#### What you should do
Write the lines out again, from the top of the material to the line containing "b.tube(pp, 0.006, 14, true, rr)", pictures excluded.

#### Source material
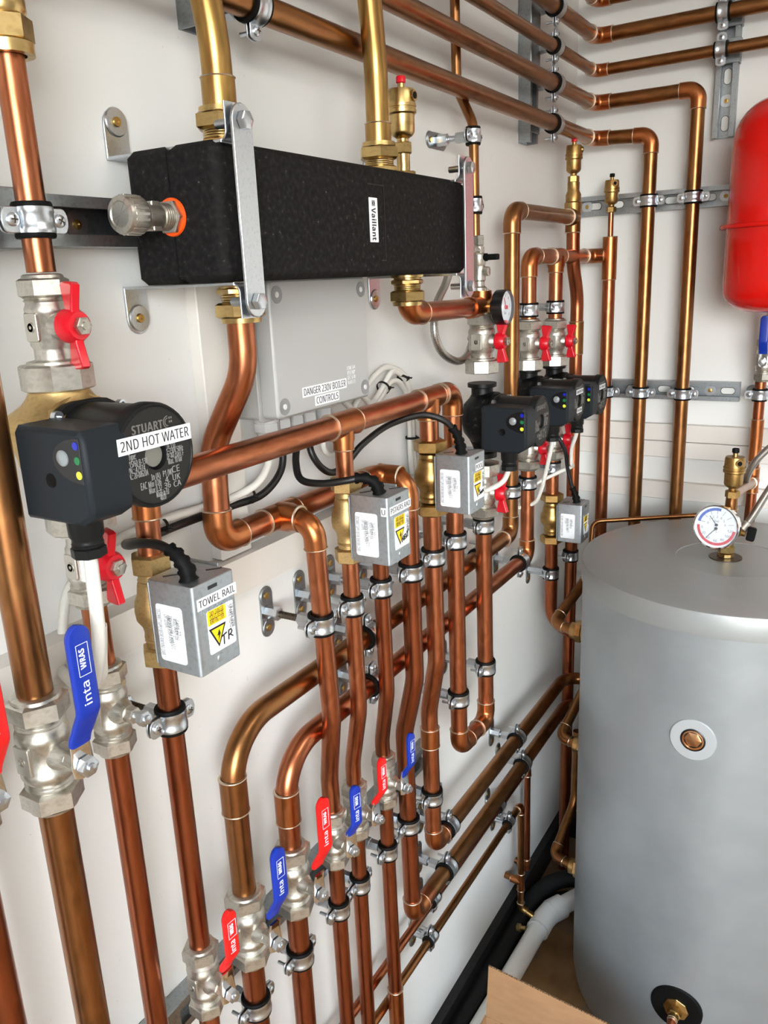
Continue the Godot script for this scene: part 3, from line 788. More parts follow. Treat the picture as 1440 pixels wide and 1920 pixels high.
	if tape != "":
		var long := tape.length() > 6
		var wd := 0.050 if long else 0.024
		if tape.begins_with("UP"):
			var fp := part("tape_label", cached("ztapeu", func(b): b.box(Transform3D(), Vector3(0.0085, 0.0105, 0.0004), 0.0)), mats.label_white, bx, at(Vector3(0.0708, 0.0245, 0.0283)))
			words("U", 0.0064, at(Vector3(-0.0008, 0, 0.0003)), mats.ink, fp, "lettering", 0.0048, false, 0.0002)
			tape = tape.substr(1)
		var tp := part("tape_label", cached("ztape%f" % wd, func(b): b.box(Transform3D(), Vector3(wd, 0.0105, 0.0004), 0.0)), mats.label_white, bx, face_x(Vector3(0.0765, 0.0245 if long else 0.0225, 0.0 if not long else -0.0005)) * at(Vector3(0.003 if not long else 0.0, 0, 0)))
		words(tape, 0.0064, at(Vector3(0, 0, 0.0003)), mats.ink, tp, "lettering", wd * 0.92, false, 0.0002)
	return o

func strokes(lines: Array, r: float) -> Mesh:
	var b := MB.new()
	for l in lines:
		var pth := PackedVector3Array()
		for q in l:
			pth.append(Vector3(q[0], q[1], 0) * 0.001)
		b.tube(pth, r, 8)
	return b.mesh()

func grommet(b: MB, path: PackedVector3Array) -> void:   # ribbed strain relief
	var pp := PackedVector3Array()
	var rr := PackedFloat32Array()
	var n := path.size()
	for i in n - 1:
		for k in 4:
			var t := k / 4.0
			pp.append(path[i].lerp(path[i + 1], t))
			var u := (i + t) / (n - 1)
			rr.append(lerpf(0.0056, 0.0078, u) + (0.0011 if k < 2 else -0.0006))
	pp.append(path[n - 1])
	rr.append(0.009)
	b.tube(pp, 0.006, 14, true, rr)

func spline(pts: Array, steps := 8) -> PackedVector3Array:
	var c := PackedVector3Array()
	var n := pts.size()
	for i in n - 1:
		var p0: Vector3 = pts[maxi(i - 1, 0)]
		var p1: Vector3 = pts[i]
		var p2: Vector3 = pts[i + 1]
		var p3: Vector3 = pts[mini(i + 2, n - 1)]
		for k in steps:
			var t := float(k) / steps
			c.append(0.5 * ((2.0 * p1) + (p2 - p0) * t + (2.0 * p0 - 5.0 * p1 + 4.0 * p2 - p3) * t * t + (3.0 * p1 - p0 - 3.0 * p2 + p3) * t * t * t))
	c.append(pts[n - 1])
	return c

func cable(label: String, pts: Array, r: float, m: String, group := "", called := "electric_cable", category := "cable") -> MeshInstance3D:
	var base: Vector3 = pts[pts.size() - 1]
	var q: Array = []
	for p in pts:
		q.append(p - base)
	var b := MB.new()
	b.tube(spline(q), r, 12)
	return solo(called, b.mesh(), mats[m], label, category, at(base), group)

# ---------------------------------------------------------------- air vents
func air_vent(label: String, p: Vector3, s: float, cap: String, m: String, turn := 0.0) -> Node3D:
	var o := thing("air_vent", label, "air vent", Transform3D(Basis(Vector3.UP, turn).scaled(Vector3.ONE * s), p))
	part("float_chamber", cached("avbody", func(b): b.lathe(Transform3D(), [Vector2(0.0065, 0.013), Vector2(0.0075, 0.015), Vector2(0.0075, 0.018), Vector2(0.0125, 0.021), Vector2(0.0150, 0.024), Vector2(0.0160, 0.026), Vector2(0.0162, 0.046), Vector2(0.0190, 0.048), Vector2(0.0190, 0.052), Vector2(0.0180, 0.0525), Vector2(0.0180, 0.0545), Vector2(0.0190, 0.055), Vector2(0.0190, 0.058)], 28)), mats[m], o)
	part("screwed_lid", cached("avlid", func(b):
		b.lathe(Transform3D(), [Vector2(0.0178, 0.058), Vector2(0.0172, 0.072), Vector2(0.0160, 0.076), Vector2(0.0, 0.0765)], 28)
		b.lathe(ax(Vector3(1, 0, 0), Vector3(0, 0.067, 0)), [Vector2(0.0068, 0.006), Vector2(0.0068, 0.0195), Vector2(0.0042, 0.0195)], 16)
		b.lathe(Transform3D(), [Vector2(0.0048, 0.075), Vector2(0.0042, 0.084), Vector2(0, 0.084)], 14)), mats[m], o)
	part("air_outlet", cached("avout", func(b): b.lathe(ax(Vector3(1, 0, 0), Vector3(0, 0.067, 0)), [Vector2(0.0044, 0.0190), Vector2(0.0040, 0.0205), Vector2(0, 0.0205)], 14)), mats.rubber, o)
	part("vent_cap", cached("avcap", func(b): b.lathe(Transform3D(), [Vector2(0.0045, 0.083), Vector2(0.0062, 0.084), Vector2(0.0062, 0.090), Vector2(0.0052, 0.0915), Vector2(0, 0.092)], 12, true)), mats[cap], o)
	part("base_nut", cached("avnut", func(b): b.hex(Transform3D(), 0.022, 0.0, 0.0135)), mats[m], o)
	return o

# ---------------------------------------------------------------- strut channel
# local X along the rail, local Z out of the wall, local Y across; open face outwards with slots in its back
func strut(label: String, t: Transform3D, length: float, depth: float, slots: Array, screws: Array, back_out := false) -> Node3D:
	var o := thing("strut_channel", label, "strut channel", t, "strut channels")
	var w := 0.041
	part("channel", cached("strut%f%f" % [length, depth], func(b):
		var h := w / 2
		var k := 0.0025
		var q := PackedVector2Array([Vector2(-h, 0), Vector2(h, 0), Vector2(h, depth), Vector2(h - 0.0095, depth), Vector2(h - 0.0095, depth - 0.006), Vector2(h - 0.007, depth - 0.006), Vector2(h - 0.007, depth - k), Vector2(h - k, depth - k), Vector2(h - k, k), Vector2(-h + k, k), Vector2(-h + k, depth - k), Vector2(-h + 0.007, depth - k), Vector2(-h + 0.007, depth - 0.006), Vector2(-h + 0.0095, depth - 0.006), Vector2(-h + 0.0095, depth), Vector2(-h, depth)])
		# profile (y, z) pushed along x
		b.prism(Transform3D(Basis(Vector3(0, 1, 0), Vector3(0, 0, 1), Vector3(1, 0, 0)), Vector3.ZERO), q, length, 0.0004)), mats.galv, o)
	for x in slots:
		part("slot", cached("strutslot", func(b): b.box(Transform3D(), Vector3(0.028, 0.0135, 0.0006), 0.0, 0.0066)), mats.wall_paint, o, at(Vector3(x, 0, 0.0027)))
		part("slot_rim", cached("strutrim", func(b):
			var out := MB.rrect(0.0295, 0.015, 0.0074)
			var pth := PackedVector3Array()
			for q in out:
				pth.append(Vector3(q.x, q.y, 0.0))
			pth.append(pth[0])
			b.tube(pth, 0.0005, 6, false)), mats.steel_dark, o, at(Vector3(x, 0, 0.0028)))
	for x in screws:
		var ws := part("washer", cached("strutwash", func(b): b.lathe(ax(Vector3(0, 0, 1)), [Vector2(0.0125, 0), Vector2(0.0120, 0.0014), Vector2(0.005, 0.0014), Vector2(0, 0.0014)], 22)), mats.zinc, o, at(Vector3(x, 0, 0.0026)))
		part("wood_screw", cached("strutscrew", func(b): b.lathe(ax(Vector3(0, 0, 1)), [Vector2(0.0046, 0), Vector2(0.0042, 0.0016), Vector2(0.0016, 0.0020), Vector2(0.0, 0.0010)], 12)), mats.screw_gold, ws, at(Vector3(0, 0, 0.0012)))
	return o

func V(x: float, y: float, z: float) -> Vector3:
	return Vector3(x, y, z)

const UP := Vector3(0, 1, 0)
const DN := Vector3(0, -1, 0)
const XX := Vector3(1, 0, 0)
const ZZ := Vector3(0, 0, 1)

func _ready() -> void:
	view_and_light()
	make_materials()
	room()
	tank()
	vessel()
	header_block()
	junction_box()
	rails()
	pipes()
	pumps_and_valves()
	clamps()
	cables()
	small_fittings()
	corner_floor()

func view_and_light() -> void:
	var cam := Camera3D.new()
	cam.name = "camera"
	add_child(cam)
	cam.transform = Transform3D(Basis(V(0.85905, -0.04124, -0.51023), V(-0.10688, 0.96033, -0.25758), V(0.50061, 0.27581, 0.82056)).orthonormalized(), V(0.6328, 1.53, 1.9271))
	cam.fov = 64.212
	cam.near = 0.02
	cam.current = true
	var sky_mat := ProceduralSkyMaterial.new()
	sky_mat.sky_top_color = Color(0.70, 0.75, 0.80)
	sky_mat.sky_horizon_color = Color(0.89, 0.89, 0.87)
	sky_mat.ground_bottom_color = Color(0.42, 0.41, 0.39)
	sky_mat.ground_horizon_color = Color(0.72, 0.71, 0.70)
	sky_mat.sun_angle_max = 0.0
	var sky := Sky.new()
	sky.sky_material = sky_mat
	var env := Environment.new()
	env.background_mode = Environment.BG_SKY
	env.sky = sky
	env.background_energy_multiplier = 5.2
	env.tonemap_mode = Environment.TONE_MAPPER_LINEAR
	env.tonemap_exposure = 7.5
	env.sdfgi_enabled = true
	env.ssao_enabled = true
	env.ssil_enabled = true
	var we := WorldEnvironment.new()
	we.name = "environment"
	we.environment = env
	add_child(we)
	ceiling_panel(V(1.6, 2.394, 1.35), V(0.6, 0.012, 1.2), 0.115)

func ceiling_panel(p: Vector3, size: Vector3, energy: float) -> void:
	var o := thing("ceiling_light", "flat white light panel on the ceiling", "lamp", at(p))
	var glow := StandardMaterial3D.new()
	glow.albedo_color = Color(0.9, 0.9, 0.9)
	glow.emission_enabled = true
	glow.emission = Color(1.0, 0.98, 0.95)
	glow.emission_energy_multiplier = 0.35
	part("diffuser", slab(size - V(0.03, 0.0, 0.03)), glow, o)
	var m := StandardMaterial3D.new()
	m.albedo_color = Color(0.85, 0.85, 0.85)
	var b := MB.new()
	for e in [-1.0, 1.0]:
		b.box(at(V(e * size.x / 2, 0, 0)), V(0.016, 0.016, size.z + 0.016), 0.002)
		b.box(at(V(0, 0, e * size.z / 2)), V(size.x + 0.016, 0.016, 0.016), 0.002)
	part("frame", b.mesh(), m, o)
	var l := AreaLight3D.new()
	l.name = "panel_light"
	l.area_size = Vector2(size.x - 0.03, size.z - 0.03)
	l.light_color = Color(1.0, 0.98, 0.95)
	l.light_energy = energy
	l.shadow_enabled = true
	l.area_range = 6.0
	o.add_child(l)
	l.transform = Transform3D(Basis(Vector3.RIGHT, -PI / 2), V(0, -0.012, 0))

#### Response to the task
Continue the Godot script for this scene: part 3, from line 788. More parts follow. Treat the picture as 1440 pixels wide and 1920 pixels high.
	if tape != "":
		var long := tape.length() > 6
		var wd := 0.050 if long else 0.024
		if tape.begins_with("UP"):
			var fp := part("tape_label", cached("ztapeu", func(b): b.box(Transform3D(), Vector3(0.0085, 0.0105, 0.0004), 0.0)), mats.label_white, bx, at(Vector3(0.0708, 0.0245, 0.0283)))
			words("U", 0.0064, at(Vector3(-0.0008, 0, 0.0003)), mats.ink, fp, "lettering", 0.0048, false, 0.0002)
			tape = tape.substr(1)
		var tp := part("tape_label", cached("ztape%f" % wd, func(b): b.box(Transform3D(), Vector3(wd, 0.0105, 0.0004), 0.0)), mats.label_white, bx, face_x(Vector3(0.0765, 0.0245 if long else 0.0225, 0.0 if not long else -0.0005)) * at(Vector3(0.003 if not long else 0.0, 0, 0)))
		words(tape, 0.0064, at(Vector3(0, 0, 0.0003)), mats.ink, tp, "lettering", wd * 0.92, false, 0.0002)
	return o

func strokes(lines: Array, r: float) -> Mesh:
	var b := MB.new()
	for l in lines:
		var pth := PackedVector3Array()
		for q in l:
			pth.append(Vector3(q[0], q[1], 0) * 0.001)
		b.tube(pth, r, 8)
	return b.mesh()

func grommet(b: MB, path: PackedVector3Array) -> void:   # ribbed strain relief
	var pp := PackedVector3Array()
	var rr := PackedFloat32Array()
	var n := path.size()
	for i in n - 1:
		for k in 4:
			var t := k / 4.0
			pp.append(path[i].lerp(path[i + 1], t))
			var u := (i + t) / (n - 1)
			rr.append(lerpf(0.0056, 0.0078, u) + (0.0011 if k < 2 else -0.0006))
	pp.append(path[n - 1])
	rr.append(0.009)
	b.tube(pp, 0.006, 14, true, rr)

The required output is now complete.